Thursday, January 19, 2006

Wake up and smell the surveillance

I consider myself pretty lucky. I was born in the US, a baby boomer kid from a middle-class suburban family. I went to good public schools, got a great education, and have a strong sense of my rights and privileges as an American citizen.

For the most part, I take for granted my right to express my political views, to criticize public officials, and live my life in relative safety, privacy, and security.

That’s why, for a lot of us typical Americans, it may be easy to be complacent about the increasing incursions on our civil rights. We don’t worry, on a basic level, about our fundamental rights to free speech and privacy being invaded -- at least the ones we exercise outside of the bedroom. Even if we’re not thrilled with a particular administration at a particular period in time, we tend to assume a basic trust that our essential democatic rights won’t be violated.

It’s time to wake up and pay attention.

This morning, I woke up to NPR’s report on Google filing suit to object to the Bush administration’s attempt to get Google to turn over its records regarding EVERY Google internet search within a one-week period. (Check this out.) The Bush administration claims it needs this information to establish the constitionality of a child pornography statute which the Supreme Court has already struck down as too broad and invasive of privacy rights. It’s hard to imagine what could justify such a wide and undefined search of private records as to want to look at every Google search over a week’s span. Those would be OUR internet activities the government would be getting, mind you, without any cause whatsoever to believe that our searches are in any way related to child pornography.

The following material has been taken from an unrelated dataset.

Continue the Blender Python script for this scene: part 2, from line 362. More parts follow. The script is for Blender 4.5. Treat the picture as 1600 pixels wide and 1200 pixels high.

This is what I’d call a fishing expedition. And it’s not hard to imagine all sorts of ways in which this information could be misused. Doesn’t it make you think about what you might not search in Google if you thought the government would be searching your records for some undefined "security" reasons?

And, of course, there is the secret surveillance against American citizens that the Bush Adminstration has authorized, without any court review whatsoever. It’s all in the name of national security, right? I keep thinking that Joseph McCarthy thought HE was acting in the interests of national security, too.

Hmmm...I’ve called and talked to my friend in Guatemala on the phone...could those conversations have been listened to? What about our friends in Bermuda? Bermuda is a huge international banking site, in part because it’s so protective of financial information. Do terrorists hide their money there? Are conversations and emails to Bermuda residents watched and listened to?

Thank goodness for the American Civil Liberties Union. I’m a card-carrying member, and one of my proudest possessions is an award I received from the ACLU for some pro bono legal work I did in New Hampshire. So, I was especially gratified to hear that the ACLU has filed suit against the Bush administration to challenge his claim of authority to have the NSA conduct this secret surveillance against Americans. I immediately got online and made a sizable donation to them.

Someone’s got to speak up for our rights. If you want to help the ACLU protect our civil liberties, here’s where you can.

3 comments:

laura said...

from one card carrying member to another: hang in there. times are weird, scary and shocking.
but i did not know about the Google issue. very scary.

Mrs. Mel said...

I SO AGREE WITH YOU DIANE. Thanks for putting my feelings into such eloquent words.
Love the new Counting the Days Left with Bush button!

Kathie said...

Thanks. I'm one of those "radical militant librarians" (terminology courtesy of the FBI) who is so very concerned about a number of threats to our right to privacy. We ALL need to be awake and informed and to SPEAK UP!